Canadian dollar at three-month high after BoC review, on oil price rise and weak greenback
The Canadian dollar rallied to a three-month high as the Bank of Canada left rates steady and oil prices surged to four-month highs while broad weakness of the greenback helped.
The market consensus was for a hold decision this time, but there were a good number of analysts expecting a cut in the benchmark overnight rate of 0.75%. The bank rate is correspondingly 1% and the deposit rate 0.5%.
The Bank of Canada said the current policy stance is appropriate even while projecting zero growth for the first quarter.
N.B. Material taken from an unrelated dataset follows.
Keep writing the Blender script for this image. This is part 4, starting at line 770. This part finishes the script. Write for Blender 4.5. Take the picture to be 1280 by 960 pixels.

At the 4 March review, Canada had left the rate steady saying financial conditions had eased and risks to the inflation outlook were more balanced. On 20 March, data showed the Canadian inflation rate stood at 1% in February.
Canada's GDP and labour market data of late have been slightly more hawkish than expected. The Canadian economy contracted only 0.1% in January while analysts had been expecting a 0.2% decline. Also, Canadian employers added 28,700 jobs in March, after cutting 1,000 jobs in February. The consensus was for no change.
In effect, steady inflation and a slight surprise in other macroeconomic indicators led to the hold decision in April, prompting those who priced in a cut to cover their loonie short positions.
The USD/CAD plunged to 1.2291 from 1.2484 on Wednesday (15 April), translating to a 1.57% rise in the Canadian unit on the day. The pair added to its losses on Thursday and hit 1.2280, its lowest since 21 January.
Technically, break of the 1.2352 support seems crucial for the pair, as it has opened new levels far deeper in the 1.2115-1.2061 zone. A break of the 1.20 region will see no stops until 1.1700, or to be precise, the 1.1725-1.1675 region.
As of now, 1.2350 is a resistance, but the real test on the higher side immediately will be 1.2500, only a break of which will open doors to new highs beyond the multi-year high of 1.2836 touched last month. Levels like 1.2600 and 1.2700 may be watched ahead of that but they are not crucial.
Oil price rise
Meanwhile, crude prices continued the rise amid worsening Middle East worries and as data from the US showed production will be lower in the near term. The Canadian dollar is highly sensitive to oil prices as the country gets much of its export revenues from petroleum shipments.
Brent crude for spot delivery surged to a four-month high of $63.44/bbl on Wednesday before easing slightly to $62.53 on Thursday. The commodity is up 14% so far this month, and off nearly 40% from the six-year low of $45.16 touched in January.
The US dollar had traded higher early Wednesday helped by safe haven flows after the weaker than expected China data, but the ECB policy review later in the day pulled it back, leading the USD index down to a six-day low of 97.90, by early Thursday.